Print the entries below exactly as they appear, from the first line up to and including the line with "x = x2; off = rng.uniform(0.38, 0.55)". Do not print any pictures.

[begin PROVIDED RECORDS]

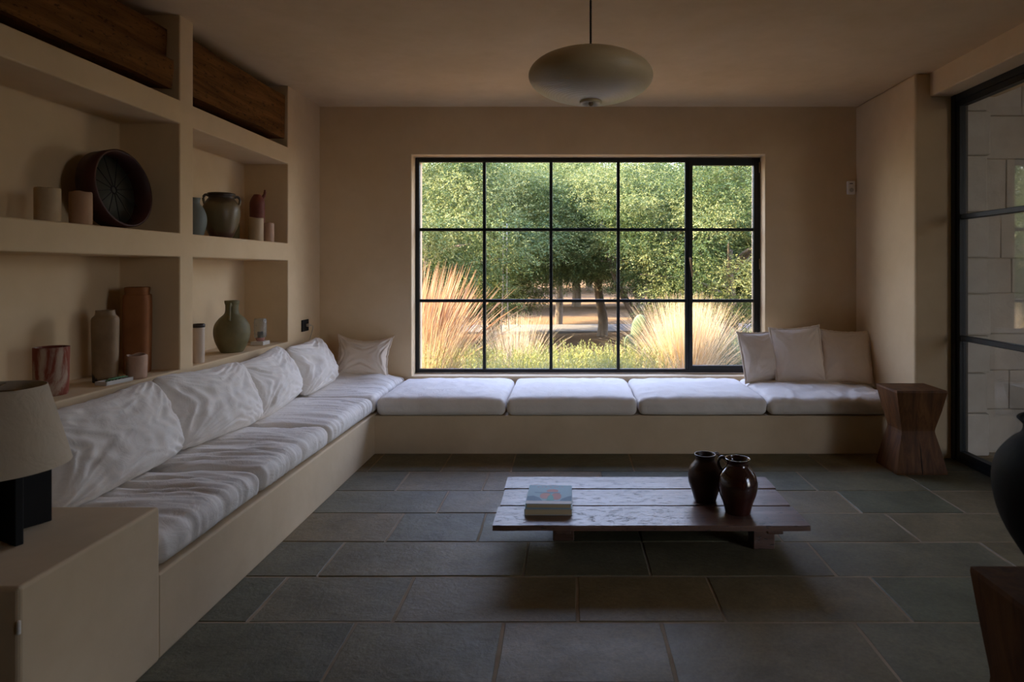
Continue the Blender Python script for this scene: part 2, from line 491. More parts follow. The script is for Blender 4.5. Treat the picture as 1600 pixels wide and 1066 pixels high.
# ------------------------------------------------------------------ outside: terrace and whitewashed block wall
M['block'] = mottled('whitewashed_block', (0.55, 0.51, 0.44), (0.70, 0.66, 0.58), 5, 0.95, 0.6, 20, 0.01)
M['mortar'] = mottled('whitewashed_mortar', (0.50, 0.46, 0.38), (0.60, 0.55, 0.46), 9, 0.95)
M['terrace'] = mottled('terrace_screed', (0.26, 0.22, 0.16), (0.36, 0.31, 0.24), 3, 0.9)
bm = bmesh.new(); bx(bm, 2.95, 6.5, -3.0, 5.9, -0.25, -0.015)
struct('ground_terrace', bm, M['terrace'])
bm = bmesh.new(); bx(bm, 2.716, 2.90, 4.47, 5.0, -0.2, 2.699); bx(bm, 2.90, 3.02, 4.62, 5.0, -0.2, 2.699); bx(bm, 3.0, 4.9, 4.60, 5.0, -0.2, 2.699)
ow = struct('wall_outside', bm, M['mortar'])
bm = bmesh.new(); bx(bm, 2.96, 4.9, -1.3, 5.0, 2.70, 2.95); struct('roof_added_shade', bm, M['mortar'])  # added roof, out of view, keeps skylight off the glazed doors
bm = bmesh.new(); bx(bm, 4.6, 4.9, 0.75, 4.6, -0.2, 2.699); bx(bm, 2.96, 4.9, -1.6, -1.3, -0.2, 2.95); struct('wall_added_shade', bm, M['mortar'])  # added unseen walls that narrow the daylight entering through the doors
rng = random.Random(5)
z = 0.0
crs = [0.0, 0.30, 0.58, 0.84, 1.13, 1.38, 1.70, 2.09, 2.40, 2.695]
for i in range(len(crs) - 1):
    z0, z1 = crs[i] + 0.0025, crs[i + 1] - 0.0025
    # pier blocks: one per course with ragged edges
    box('block', 2.718, 2.915 + rng.uniform(-0.014, 0.014), 4.435 + rng.uniform(-0.006, 0.006), 4.8, z0, z1, M['block'], ow, 0.012, 2, 0.004)
    x = 2.93
    off = rng.uniform(0.15, 0.45)
    while x < 4.5:
        x2 = min(x + off, 4.6)
        box('block', x, x2 - 0.005, 4.58 + rng.uniform(-0.003, 0.003), 4.8, z0, z1, M['block'], ow, 0.006, 2, 0.003)
        x = x2; off = rng.uniform(0.38, 0.55)

# ================================================================== built-in seating
bm = bmesh.new()
bx(bm, XL + 0.001, -1.365, 2.129, YB - 0.001, -0.001, 0.285, 0.008, 2); bx(bm, -1.375, XR - 0.001, 4.50, YB - 0.001, -0.001, 0.27, 0.008, 2)
bn = obj('corner_bench', bm, M['bench'])
tag(bn, 'L-shaped built-in plastered masonry bench running under the shelves and the window', 'bench')
bm = bmesh.new(); bx(bm, XL + 0.001, -1.36, 1.583, 2.128, -0.001, 0.512, 0.010, 3)
pl = obj('plinth', bm, M['bench'])
tag(pl, 'plastered masonry block at the near end of the bench, holding the lamp', 'side table')
chip = mottled('bare_plaster', (0.75, 0.7, 0.62), (0.8, 0.76, 0.7), 20)
box('plaster_chip', -1.3665, -1.3585, 1.581, 1.589, 0.395, 0.43, chip, pl, 0.002, 1)

def rounded_grid(w, d, h, r, res, disp):
    """closed rounded box as a dense grid; disp(p, n) -> displaced point"""
    bm = bmesh.new()
    hx, hy, hz = w / 2, d / 2, h / 2
    nx, ny, nz = max(6, int(w / res)), max(6, int(d / res)), max(5, int(h / res * 1.2))
    def face(fn, a, b):
        vs = [[bm.verts.new(fn(i / a * 2 - 1, j / b * 2 - 1)) for j in range(b + 1)] for i in range(a + 1)]
        for i in range(a):
            for j in range(b):
                bm.faces.new((vs[i][j], vs[i + 1][j], vs[i + 1][j + 1], vs[i][j + 1]))
    face(lambda u, v: (u * hx, v * hy, hz), nx, ny)
    face(lambda u, v: (u * hx, -v * hy, -hz), nx, ny)
    face(lambda u, v: (u * hx, -hy, v * hz), nx, nz)
    face(lambda u, v: (-u * hx, hy, v * hz), nx, nz)
    face(lambda u, v: (hx, u * hy, v * hz), ny, nz)
    face(lambda u, v: (-hx, -u * hy, v * hz), ny, nz)
    bmesh.ops.remove_doubles(bm, verts=bm.verts, dist=1e-5)
    for v in bm.verts:
        p = v.co
        inn = Vector((max(-hx + r, min(hx - r, p.x)), max(-hy + r, min(hy - r, p.y)), max(-hz + r, min(hz - r, p.z))))
        nrm = (p - inn)
        if nrm.length < 1e-6: nrm = Vector((0, 0, 1))
        nrm.normalize()
        v.co = disp(inn + nrm * r, nrm)
    return bm

def mattress(name, x0, x1, y0, y1, z0, h, seed, wr, wdir, m=None, bump_fn=None, puff=0.018, rad=0.035):
    w, d = x1 - x0, y1 - y0
    def disp(p, n):
        q = p.copy()
        u, v = p.x / (w / 2), p.y / (d / 2)
        if n.z > -0.3:
            q.z += puff * (1 - u ** 4) * (1 - v ** 4) * max(0, (p.z / h + 0.5))
        s = seed * 13.7
        if wdir == 'x':   # folds run along x
            a = noise.noise(Vector((p.x * 2.2 + s, (p.y + 0.06 * noise.noise(Vector((p.x * 3, p.y * 3, s)))) * 19, p.z * 1.5)))
            b = noise.noise(Vector((p.x * 5 + s, p.y * 42, p.z * 4 + 3)))
            c = noise.noise(Vector((p.x * 1.2, p.y * 1.6, s + 9)))
        else:
            a = noise.noise(Vector(((p.x + 0.05 * noise.noise(Vector((p.x * 3, p.y * 3, s)))) * 8, p.y * 5 + s, p.z * 5)))
            b = noise.noise(Vector((p.x * 24 + s, p.y * 12, p.z * 3 + 3)))
            c = noise.noise(Vector((p.x * 1.5, p.y * 2.2, s + 9)))
        amp = wr * (0.55 + 0.9 * max(0, c + 0.25))
        a = (1 - abs(a) * 2.2)
        k = amp * (a * 0.9 + b * 0.35)
        k *= 0.25 + 0.75 * min(1, max(0, p.z / h + 0.5) * 1.3)
        if n.z < -0.5: k *= 0.1
        q += n * (k - amp * 0.7)
        if bump_fn: q.z += bump_fn(p) * max(0, n.z)
        q.z = max(q.z, -h / 2)
        return q
    bm = rounded_grid(w, d, h, min(rad, h * 0.42), 0.014, disp)
    o = obj(name, bm, m or M['linen'], smooth=True, loc=((x0 + x1) / 2, (y0 + y1) / 2, z0 + h / 2))
    return o
G1 = 'white seat cushions along the L-shaped bench'
for i, (a, b_, lab) in enumerate([(2.135, 2.838, 'creased white linen seat cushion on the shelf-side bench, right behind the lamp block'),
                                  (2.842, 3.632, 'creased white linen seat cushion on the shelf-side bench, second from the lamp block'),
                                  (3.636, 4.450, 'white linen seat cushion on the shelf-side bench, third from the lamp block')]):
    o = mattress('seat_cushion', XL + 0.004, -1.352, a, b_, 0.285, 0.125, i + 1, (0.019, 0.017, 0.012)[i], 'x', puff=0.022, rad=0.05)
    tag(o, lab, 'cushion', G1)
def cbump(p):
    d = noise.noise(Vector((p.x * 6, p.y * 6, 2)))
    return 0.055 * math.exp(-((p.y - 0.22) / 0.16) ** 2) * (1 + 0.5 * d) * (1 if p.x < 0.2 else max(0, 1 - (p.x - 0.2) * 6))
o = mattress('seat_cushion', XL + 0.004, -1.357, 4.454, YB - 0.006, 0.285, 0.125, 5, 0.011, 'x', bump_fn=cbump)
tag(o, 'rumpled white linen seat cushion filling the inner corner of the bench', 'cushion', G1)
bxs = [-1.352, -0.440, 0.482, 1.393, 2.372]
labs = ['smooth white seat cushion below the window, the one next to the corner', 'white seat cushion below the window, second from the shelf-side corner',
        'white seat cushion below the window, third from the shelf-side corner', 'wrinkled white seat cushion under the three cream pillows']
for i in range(4):
    o = mattress('seat_cushion', bxs[i] + 0.002, bxs[i + 1] - 0.002, 4.462, YB - 0.008 - (0.0), 0.27, 0.13 - (0.004 if i == 3 else 0), 10 + i, (0.006, 0.007, 0.009, 0.015)[i], 'y', puff=0.024, rad=0.046)
    tag(o, labs[i], 'cushion', G1)

def pillow(name, w, h, t, seed, m, c=0.10, wr=0.008, n=46, sag=0.0, piping=None, rnd=0.0):
    """soft square pillow, local x = width, y = height (centre), z = thickness"""
    vs, fs = [], []
    N = n
    def outline(u, v):
        x = w / 2 * u * (1 - c * (1 - v * v) * abs(u)) * (1 + 0.02 * noise.noise(Vector((u * 3, v * 3, seed))))
        y = h / 2 * v * (1 - c * (1 - u * u) * abs(v))
        q = rnd * (u * u * v * v) ** 2.2
        x *= 1 - q; y *= 1 - q * 1.15
        y -= sag * (1 - u * u) * max(0, v)
        ed = max(abs(u), abs(v))
        if ed > 0.9:
            k = (ed - 0.9) * 10
            x += 0.006 * k * noise.noise(Vector((u * 9, v * 9, seed + 4))); y += 0.006 * k * noise.noise(Vector((u * 9, v * 9, seed + 8)))
        return x, y
    def thick(u, v):
        q = max(0.0, (1 - u * u)) ** 0.48 * max(0.0, (1 - v * v)) ** 0.48
        bot = 1 + 0.25 * (-v)
        return t / 2 * q * bot
    idx = {}
    for side in (1, -1):
        for i in range(N + 1):
            for j in range(N + 1):
                u, v = math.sin((i / N * 2 - 1) * PI / 2), math.sin((j / N * 2 - 1) * PI / 2)
                if side == -1 and (i in (0, N) or j in (0, N)):
                    idx[(side, i, j)] = idx[(1, i, j)]; continue
                x, y = outline(u, v)
                z = thick(u, v)
                s = seed * 7.3
                # wrinkles radiate from the corners
                ang = math.atan2(abs(v) - 1.15, abs(u) - 1.15)
                a = noise.noise(Vector((ang * 7, math.hypot(u, v) * 1.3, s + side * 5)))
                b = noise.noise(Vector((x * 10 + s + 0.8 * noise.noise(Vector((x * 6, y * 6, s))), y * 14, s)))
                cc = noise.noise(Vector((x * 22, y * 22 + s, side)))
                edge = min(1, 6 * (1 - max(abs(u), abs(v))))
                k = wr * ((1 - 2.4 * abs(a)) * 1.25 + (1 - 2.4 * abs(b)) * 0.38 + cc * 0.4) * edge
                z = side * max(0.0, z + k)
                idx[(side, i, j)] = len(vs); vs.append((x, y, z))
    for side in (1, -1):
        for i in range(N):
            for j in range(N):
                q = [idx[(side, i, j)], idx[(side, i + 1, j)], idx[(side, i + 1, j + 1)], idx[(side, i, j + 1)]]
                if side == -1: q.reverse()
                fs.append(tuple(q))
    o = mesh_obj(name, vs, fs, m, None, True)
    if piping:
        P = []
        K = 26
        for k in range(K): P.append((-1 + 2 * k / K, -1))
        for k in range(K): P.append((1, -1 + 2 * k / K))
        for k in range(K): P.append((1 - 2 * k / K, 1))
        for k in range(K): P.append((-1, 1 - 2 * k / K))
        P.append(P[0])
        pts = [(*outline(a, b), 0.0) for a, b in P]
        # flat seam flange
        fv, ff = [], []
        for a, b in P:
            x, y = outline(a, b); k = 1 + 0.012 / max(abs(x) if abs(a) >= abs(b) else abs(y), 0.05)
            fv += [(x * 0.985, y * 0.985, 0.004), (x * k, y * k, 0.003), (x * k, y * k, -0.003), (x * 0.985, y * 0.985, -0.004)]
        L = len(P)
        for k in range(L - 1):
            for a in range(4):
                b = (a + 1) % 4
                ff.append((k * 4 + a, k * 4 + b, (k + 1) * 4 + b, (k + 1) * 4 + a))
        mesh_obj('seam', fv, ff, piping, o, True)
    return o

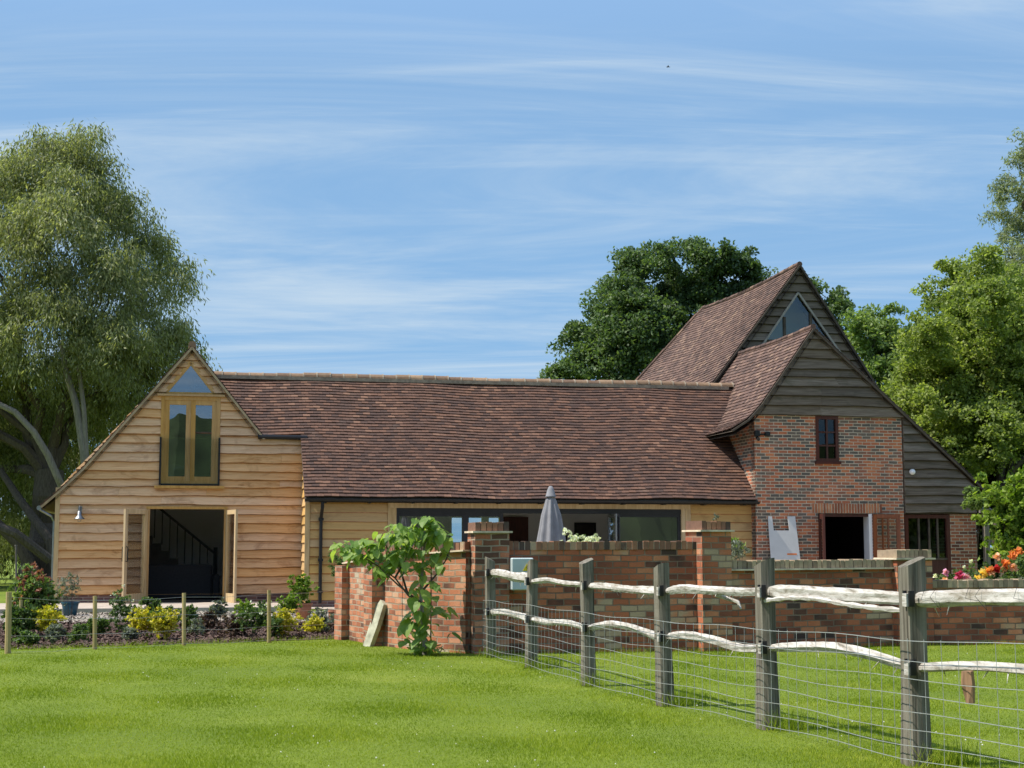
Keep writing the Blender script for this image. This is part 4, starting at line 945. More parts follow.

[end PROVIDED RECORDS]

## [RESULT FOR THIS TASK]
Continue the Blender Python script for this scene: part 2, from line 491. More parts follow. The script is for Blender 4.5. Treat the picture as 1600 pixels wide and 1066 pixels high.
# ------------------------------------------------------------------ outside: terrace and whitewashed block wall
M['block'] = mottled('whitewashed_block', (0.55, 0.51, 0.44), (0.70, 0.66, 0.58), 5, 0.95, 0.6, 20, 0.01)
M['mortar'] = mottled('whitewashed_mortar', (0.50, 0.46, 0.38), (0.60, 0.55, 0.46), 9, 0.95)
M['terrace'] = mottled('terrace_screed', (0.26, 0.22, 0.16), (0.36, 0.31, 0.24), 3, 0.9)
bm = bmesh.new(); bx(bm, 2.95, 6.5, -3.0, 5.9, -0.25, -0.015)
struct('ground_terrace', bm, M['terrace'])
bm = bmesh.new(); bx(bm, 2.716, 2.90, 4.47, 5.0, -0.2, 2.699); bx(bm, 2.90, 3.02, 4.62, 5.0, -0.2, 2.699); bx(bm, 3.0, 4.9, 4.60, 5.0, -0.2, 2.699)
ow = struct('wall_outside', bm, M['mortar'])
bm = bmesh.new(); bx(bm, 2.96, 4.9, -1.3, 5.0, 2.70, 2.95); struct('roof_added_shade', bm, M['mortar'])  # added roof, out of view, keeps skylight off the glazed doors
bm = bmesh.new(); bx(bm, 4.6, 4.9, 0.75, 4.6, -0.2, 2.699); bx(bm, 2.96, 4.9, -1.6, -1.3, -0.2, 2.95); struct('wall_added_shade', bm, M['mortar'])  # added unseen walls that narrow the daylight entering through the doors
rng = random.Random(5)
z = 0.0
crs = [0.0, 0.30, 0.58, 0.84, 1.13, 1.38, 1.70, 2.09, 2.40, 2.695]
for i in range(len(crs) - 1):
    z0, z1 = crs[i] + 0.0025, crs[i + 1] - 0.0025
    # pier blocks: one per course with ragged edges
    box('block', 2.718, 2.915 + rng.uniform(-0.014, 0.014), 4.435 + rng.uniform(-0.006, 0.006), 4.8, z0, z1, M['block'], ow, 0.012, 2, 0.004)
    x = 2.93
    off = rng.uniform(0.15, 0.45)
    while x < 4.5:
        x2 = min(x + off, 4.6)
        box('block', x, x2 - 0.005, 4.58 + rng.uniform(-0.003, 0.003), 4.8, z0, z1, M['block'], ow, 0.006, 2, 0.003)
        x = x2; off = rng.uniform(0.38, 0.55)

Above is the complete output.